Incarcerations for women has also seen a dramatic increase. Primarily in chapter four, Angela Davis points out how women have a longstanding and current history of experiencing abuse, mistreatment, and neglect at the hands of the prison complex. To highlight one such statistic, Davis quotes Elliot Currie a criminologist, “For most of the period after World War II, the female incarceration rate hovered at around 8 per 100,000, it did not reach double digits until 1977. Today it is 51 per 100,000…At the current rates of increase there will be more women in American prisons in the year 2010 than there were inmates of both sexes in 1970” (p.73). Showing obvious problems with the female incarceration system today in America, Davis factually proves the violence that takes place against women on the inside of these prisons.
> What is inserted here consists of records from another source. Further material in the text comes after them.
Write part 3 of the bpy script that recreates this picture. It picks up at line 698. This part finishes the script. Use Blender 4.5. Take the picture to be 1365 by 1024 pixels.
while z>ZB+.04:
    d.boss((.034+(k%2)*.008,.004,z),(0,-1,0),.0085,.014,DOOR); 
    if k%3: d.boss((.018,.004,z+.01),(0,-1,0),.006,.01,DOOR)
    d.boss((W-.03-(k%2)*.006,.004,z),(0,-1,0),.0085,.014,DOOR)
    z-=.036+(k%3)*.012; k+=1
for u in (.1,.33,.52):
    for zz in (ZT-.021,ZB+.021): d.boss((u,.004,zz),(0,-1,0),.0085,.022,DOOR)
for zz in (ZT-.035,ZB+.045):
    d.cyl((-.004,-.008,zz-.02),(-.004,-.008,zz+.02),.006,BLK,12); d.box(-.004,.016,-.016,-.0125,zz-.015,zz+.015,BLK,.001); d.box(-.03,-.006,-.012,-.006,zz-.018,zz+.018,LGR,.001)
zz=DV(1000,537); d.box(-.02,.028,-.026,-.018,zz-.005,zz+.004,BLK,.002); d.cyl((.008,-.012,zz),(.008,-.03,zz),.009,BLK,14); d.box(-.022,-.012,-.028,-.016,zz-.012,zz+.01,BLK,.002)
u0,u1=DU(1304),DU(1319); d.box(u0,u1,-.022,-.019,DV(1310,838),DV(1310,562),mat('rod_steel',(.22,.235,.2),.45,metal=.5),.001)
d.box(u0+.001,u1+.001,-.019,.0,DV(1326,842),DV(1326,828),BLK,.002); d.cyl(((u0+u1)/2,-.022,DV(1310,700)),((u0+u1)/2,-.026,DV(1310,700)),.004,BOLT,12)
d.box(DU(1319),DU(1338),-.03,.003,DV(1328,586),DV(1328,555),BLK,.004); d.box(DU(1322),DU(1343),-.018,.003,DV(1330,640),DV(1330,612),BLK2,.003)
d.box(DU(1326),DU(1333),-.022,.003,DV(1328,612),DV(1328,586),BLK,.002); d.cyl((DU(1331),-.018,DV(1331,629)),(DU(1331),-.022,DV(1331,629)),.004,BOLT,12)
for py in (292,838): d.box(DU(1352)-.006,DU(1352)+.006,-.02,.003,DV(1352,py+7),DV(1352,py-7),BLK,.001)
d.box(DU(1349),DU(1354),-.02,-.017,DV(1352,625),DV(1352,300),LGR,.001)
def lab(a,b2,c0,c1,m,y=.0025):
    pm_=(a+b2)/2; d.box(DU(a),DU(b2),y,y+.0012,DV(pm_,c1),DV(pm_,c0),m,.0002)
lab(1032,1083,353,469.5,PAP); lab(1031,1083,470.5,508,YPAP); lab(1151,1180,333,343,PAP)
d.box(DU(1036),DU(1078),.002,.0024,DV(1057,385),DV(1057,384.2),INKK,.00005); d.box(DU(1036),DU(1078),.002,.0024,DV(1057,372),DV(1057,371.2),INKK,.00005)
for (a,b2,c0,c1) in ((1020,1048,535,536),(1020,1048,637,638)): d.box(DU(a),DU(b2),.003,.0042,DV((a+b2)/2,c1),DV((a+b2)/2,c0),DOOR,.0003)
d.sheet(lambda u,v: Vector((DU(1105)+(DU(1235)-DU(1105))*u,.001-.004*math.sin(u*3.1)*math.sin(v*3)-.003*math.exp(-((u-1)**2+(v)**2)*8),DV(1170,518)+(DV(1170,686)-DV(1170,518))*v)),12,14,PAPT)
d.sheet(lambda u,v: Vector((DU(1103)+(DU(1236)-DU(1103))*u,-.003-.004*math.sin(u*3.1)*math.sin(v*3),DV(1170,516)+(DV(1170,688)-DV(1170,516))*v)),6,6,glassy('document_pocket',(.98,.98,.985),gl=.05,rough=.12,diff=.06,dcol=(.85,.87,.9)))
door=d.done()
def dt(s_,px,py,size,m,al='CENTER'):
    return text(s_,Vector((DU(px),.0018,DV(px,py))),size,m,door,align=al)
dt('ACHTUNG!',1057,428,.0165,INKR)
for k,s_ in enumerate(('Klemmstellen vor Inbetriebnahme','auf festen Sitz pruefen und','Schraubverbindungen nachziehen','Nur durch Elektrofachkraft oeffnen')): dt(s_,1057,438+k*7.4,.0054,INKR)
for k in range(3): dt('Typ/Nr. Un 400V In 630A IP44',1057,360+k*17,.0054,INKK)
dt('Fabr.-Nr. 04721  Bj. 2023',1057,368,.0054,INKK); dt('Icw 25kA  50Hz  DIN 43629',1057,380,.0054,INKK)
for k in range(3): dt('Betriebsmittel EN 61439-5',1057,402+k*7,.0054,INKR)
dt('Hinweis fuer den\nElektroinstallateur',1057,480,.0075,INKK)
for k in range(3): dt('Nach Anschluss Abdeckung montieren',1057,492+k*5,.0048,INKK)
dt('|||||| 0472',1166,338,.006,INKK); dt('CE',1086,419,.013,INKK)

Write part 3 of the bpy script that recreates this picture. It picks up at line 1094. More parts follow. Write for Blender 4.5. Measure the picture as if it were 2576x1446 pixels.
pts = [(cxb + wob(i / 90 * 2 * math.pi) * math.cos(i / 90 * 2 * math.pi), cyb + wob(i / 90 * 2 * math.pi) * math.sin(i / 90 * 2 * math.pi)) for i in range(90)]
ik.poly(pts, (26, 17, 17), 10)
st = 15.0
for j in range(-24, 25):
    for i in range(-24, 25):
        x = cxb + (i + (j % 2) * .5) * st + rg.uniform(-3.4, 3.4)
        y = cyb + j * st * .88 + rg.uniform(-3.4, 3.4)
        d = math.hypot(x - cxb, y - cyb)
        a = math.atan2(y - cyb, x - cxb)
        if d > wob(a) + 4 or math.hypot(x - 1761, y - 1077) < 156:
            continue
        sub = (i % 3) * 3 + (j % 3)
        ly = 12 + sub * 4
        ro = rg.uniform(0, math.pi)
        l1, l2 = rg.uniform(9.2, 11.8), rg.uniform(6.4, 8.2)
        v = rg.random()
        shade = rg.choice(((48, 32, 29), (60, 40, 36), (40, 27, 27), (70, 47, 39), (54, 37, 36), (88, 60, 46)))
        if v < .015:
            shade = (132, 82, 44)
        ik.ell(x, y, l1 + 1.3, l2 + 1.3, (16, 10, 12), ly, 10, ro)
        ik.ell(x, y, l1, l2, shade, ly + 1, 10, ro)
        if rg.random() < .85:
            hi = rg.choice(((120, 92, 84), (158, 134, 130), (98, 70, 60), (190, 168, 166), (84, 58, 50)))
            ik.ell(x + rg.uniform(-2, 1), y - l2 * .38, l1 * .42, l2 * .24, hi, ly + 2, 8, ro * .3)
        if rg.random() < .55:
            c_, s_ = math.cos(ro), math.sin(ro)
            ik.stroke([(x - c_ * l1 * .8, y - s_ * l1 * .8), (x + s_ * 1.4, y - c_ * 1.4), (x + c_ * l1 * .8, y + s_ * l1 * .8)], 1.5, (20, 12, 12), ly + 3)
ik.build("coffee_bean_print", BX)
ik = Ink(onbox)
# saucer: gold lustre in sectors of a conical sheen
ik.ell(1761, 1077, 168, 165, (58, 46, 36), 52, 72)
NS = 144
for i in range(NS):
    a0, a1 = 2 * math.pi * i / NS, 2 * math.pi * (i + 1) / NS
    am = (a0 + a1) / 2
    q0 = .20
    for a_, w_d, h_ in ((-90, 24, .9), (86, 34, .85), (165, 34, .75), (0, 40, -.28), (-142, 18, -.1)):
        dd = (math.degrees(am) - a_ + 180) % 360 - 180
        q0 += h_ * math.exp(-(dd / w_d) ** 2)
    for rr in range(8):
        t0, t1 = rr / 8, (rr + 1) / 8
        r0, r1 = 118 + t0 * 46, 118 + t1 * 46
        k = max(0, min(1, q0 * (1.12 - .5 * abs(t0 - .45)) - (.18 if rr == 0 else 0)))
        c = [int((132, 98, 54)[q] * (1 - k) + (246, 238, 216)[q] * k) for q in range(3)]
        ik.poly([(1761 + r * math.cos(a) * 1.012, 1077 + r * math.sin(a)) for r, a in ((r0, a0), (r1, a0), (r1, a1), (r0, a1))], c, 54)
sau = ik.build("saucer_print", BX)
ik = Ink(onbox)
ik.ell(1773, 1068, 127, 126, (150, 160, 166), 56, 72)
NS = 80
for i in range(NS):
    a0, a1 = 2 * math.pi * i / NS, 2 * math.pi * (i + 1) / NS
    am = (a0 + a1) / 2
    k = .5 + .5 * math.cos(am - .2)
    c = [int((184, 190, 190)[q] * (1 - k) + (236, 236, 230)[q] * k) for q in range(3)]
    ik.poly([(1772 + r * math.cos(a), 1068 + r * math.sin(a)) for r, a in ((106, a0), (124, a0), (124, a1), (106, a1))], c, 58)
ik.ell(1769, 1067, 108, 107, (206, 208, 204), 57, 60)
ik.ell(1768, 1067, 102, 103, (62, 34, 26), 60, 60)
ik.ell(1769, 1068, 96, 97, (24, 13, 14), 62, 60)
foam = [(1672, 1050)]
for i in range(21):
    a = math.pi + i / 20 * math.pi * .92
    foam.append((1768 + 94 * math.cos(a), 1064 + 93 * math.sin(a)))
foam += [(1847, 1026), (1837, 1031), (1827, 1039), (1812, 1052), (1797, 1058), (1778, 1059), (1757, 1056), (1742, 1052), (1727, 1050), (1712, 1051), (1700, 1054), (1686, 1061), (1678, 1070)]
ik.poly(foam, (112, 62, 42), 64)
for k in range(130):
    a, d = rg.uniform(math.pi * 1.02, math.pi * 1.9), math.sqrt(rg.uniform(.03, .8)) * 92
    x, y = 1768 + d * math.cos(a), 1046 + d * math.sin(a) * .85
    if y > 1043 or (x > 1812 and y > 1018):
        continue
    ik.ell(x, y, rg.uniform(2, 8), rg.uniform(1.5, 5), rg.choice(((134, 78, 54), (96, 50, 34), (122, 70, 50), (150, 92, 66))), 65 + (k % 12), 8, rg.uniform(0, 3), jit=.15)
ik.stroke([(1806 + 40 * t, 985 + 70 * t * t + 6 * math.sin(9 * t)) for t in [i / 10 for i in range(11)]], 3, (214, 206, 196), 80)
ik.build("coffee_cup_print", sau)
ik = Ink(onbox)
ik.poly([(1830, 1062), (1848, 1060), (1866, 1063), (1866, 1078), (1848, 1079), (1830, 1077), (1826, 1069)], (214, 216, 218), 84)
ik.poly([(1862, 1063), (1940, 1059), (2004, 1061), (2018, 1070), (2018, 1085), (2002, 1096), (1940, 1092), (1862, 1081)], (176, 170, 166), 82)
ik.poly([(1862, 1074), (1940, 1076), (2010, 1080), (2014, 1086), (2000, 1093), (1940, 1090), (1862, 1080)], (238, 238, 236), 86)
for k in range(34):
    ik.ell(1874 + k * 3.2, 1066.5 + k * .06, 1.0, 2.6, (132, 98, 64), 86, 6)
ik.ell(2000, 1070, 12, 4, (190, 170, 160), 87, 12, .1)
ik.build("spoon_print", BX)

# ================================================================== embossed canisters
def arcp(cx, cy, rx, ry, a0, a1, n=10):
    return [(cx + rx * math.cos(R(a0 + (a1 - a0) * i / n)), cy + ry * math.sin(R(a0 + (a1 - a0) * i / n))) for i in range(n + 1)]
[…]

She quotes one report from the 1996 Human Rights Watch report, “Our findings indicate that being a women prisoner in U.S state prisons can be a terrifying experience. If you are sexually abused, you cannot escape from your abuser” (p.78). The repressive and brutal authority existing in these systems should be identified and an imminent reorganization of these oppressive facilities should ensue.
Each of the techniques utilized by Angela Davis in her book, “Are Prisons Obsolete”, are forceful and create a strong impact. The use of historical evidence, the quote-based analysis, and the scientific data are all powerful tools in convincing the reader of the veracity of her message. She brings to the forefront previously unknown historical discrimination and abuse within the judicial system. Once the facts and experiences are so expertly divulged by Angela Davis, a moral and righteous individual would certainly lean towards promoting an overhaul and reconstruction of the punitive system. Through her powerful techniques she has succeeded in showing the injustices perpetrated and to conclusively be an instrument in spearheading and establishing true justice in our American society.